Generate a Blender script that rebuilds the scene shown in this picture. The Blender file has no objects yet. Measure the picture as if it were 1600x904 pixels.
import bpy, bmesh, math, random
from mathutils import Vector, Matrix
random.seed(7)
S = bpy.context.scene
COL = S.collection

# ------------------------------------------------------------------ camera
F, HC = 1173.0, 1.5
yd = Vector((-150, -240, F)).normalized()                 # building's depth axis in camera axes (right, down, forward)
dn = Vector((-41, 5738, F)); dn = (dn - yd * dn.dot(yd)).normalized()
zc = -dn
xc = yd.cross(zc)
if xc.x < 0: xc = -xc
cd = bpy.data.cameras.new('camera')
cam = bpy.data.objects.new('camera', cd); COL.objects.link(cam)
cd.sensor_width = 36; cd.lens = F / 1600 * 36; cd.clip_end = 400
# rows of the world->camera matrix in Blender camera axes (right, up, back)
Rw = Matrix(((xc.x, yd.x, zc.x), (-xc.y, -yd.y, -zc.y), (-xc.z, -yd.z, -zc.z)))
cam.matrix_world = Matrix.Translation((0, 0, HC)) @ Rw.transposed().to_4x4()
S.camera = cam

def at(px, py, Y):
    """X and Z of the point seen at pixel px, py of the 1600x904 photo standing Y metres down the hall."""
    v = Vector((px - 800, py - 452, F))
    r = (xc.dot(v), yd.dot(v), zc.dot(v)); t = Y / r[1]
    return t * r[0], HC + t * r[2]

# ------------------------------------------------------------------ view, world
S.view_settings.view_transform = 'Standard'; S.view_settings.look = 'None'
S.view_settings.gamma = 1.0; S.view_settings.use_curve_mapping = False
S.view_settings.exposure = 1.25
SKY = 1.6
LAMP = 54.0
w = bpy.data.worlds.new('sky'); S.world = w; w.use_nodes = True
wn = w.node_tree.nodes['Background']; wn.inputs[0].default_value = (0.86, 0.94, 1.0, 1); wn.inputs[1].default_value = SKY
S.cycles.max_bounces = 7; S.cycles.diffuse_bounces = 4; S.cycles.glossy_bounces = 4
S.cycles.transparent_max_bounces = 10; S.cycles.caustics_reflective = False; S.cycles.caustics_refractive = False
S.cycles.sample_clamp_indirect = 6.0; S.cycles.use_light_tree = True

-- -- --

**TASK OBJECTIVE:** Return exactly the lines that run from the top of the listing above to the line containing "S.camera = cam", please, keeping both end lines and leaving out everything else.

**FINISHED EXERCISE:**
Generate a Blender script that rebuilds the scene shown in this picture. The Blender file has no objects yet. Measure the picture as if it were 1600x904 pixels.
import bpy, bmesh, math, random
from mathutils import Vector, Matrix
random.seed(7)
S = bpy.context.scene
COL = S.collection

# ------------------------------------------------------------------ camera
F, HC = 1173.0, 1.5
yd = Vector((-150, -240, F)).normalized()                 # building's depth axis in camera axes (right, down, forward)
dn = Vector((-41, 5738, F)); dn = (dn - yd * dn.dot(yd)).normalized()
zc = -dn
xc = yd.cross(zc)
if xc.x < 0: xc = -xc
cd = bpy.data.cameras.new('camera')
cam = bpy.data.objects.new('camera', cd); COL.objects.link(cam)
cd.sensor_width = 36; cd.lens = F / 1600 * 36; cd.clip_end = 400
# rows of the world->camera matrix in Blender camera axes (right, up, back)
Rw = Matrix(((xc.x, yd.x, zc.x), (-xc.y, -yd.y, -zc.y), (-xc.z, -yd.z, -zc.z)))
cam.matrix_world = Matrix.Translation((0, 0, HC)) @ Rw.transposed().to_4x4()
S.camera = cam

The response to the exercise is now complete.